Apparently reality didn’t like Peter Gunters ideas.

“Scientists have solid experimental and theoretical evidence to support…the following predictions: In a decade, urban dwellers will have to wear gas masks to survive air pollution…by 1985 air pollution will have reduced the amount of sunlight reaching earth by one half….”
Life Magazine, January 1970

“By the year 2000, if present trends continue, we will be using up crude oil at such a rate…that there won’t be any more crude oil. You’ll drive up to the pump and say, Fill ‘er up, buddy,’ and he’ll say, I am very sorry, there isn’t any.’”
Kenneth Watt, Ecologist

“Dr. S. Dillon Ripley, secretary of the Smithsonian Institute, believes that in 25 years, somewhere between 75 and 80 percent of all the species of living animals will be extinct.”
Sen. Gaylord Nelson

And my personal favorite:

“The world has been chilling sharply for about twenty years. If present trends continue, the world will be about four degrees colder for the global mean temperature in 1990, but eleven degrees colder in the year 2000. This is about twice what it would take to put us into an ice age.”
Kenneth Watt, Ecologist

Taking the past predictions and their accuracy into account, I have no doubt that the present set of predictions will be just as bad.

There are issues with the science of Climate Change. It is a very hard problem and I am convinced that there is a whole lot going on that the climate scientists and modelers really don’t understand.

And on the side of actually doing something about our emissions, well, the green movement successfully killed the only real option which scales the way we need it to which is nuclear.

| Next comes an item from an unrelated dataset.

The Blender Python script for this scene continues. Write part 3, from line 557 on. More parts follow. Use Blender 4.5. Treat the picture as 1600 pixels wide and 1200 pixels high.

I will make a bold prediction. In 10 years things may be a bit warmer. However in 10 years the main cause of human suffering on the planet will be the same as it has been for the few thousand years and that is other humans. I also predict that in 10 years we will still be arguing about the exact same things and that, while things may have changed a bit, the coming catastrophe will still be 15 years away just like it always has been.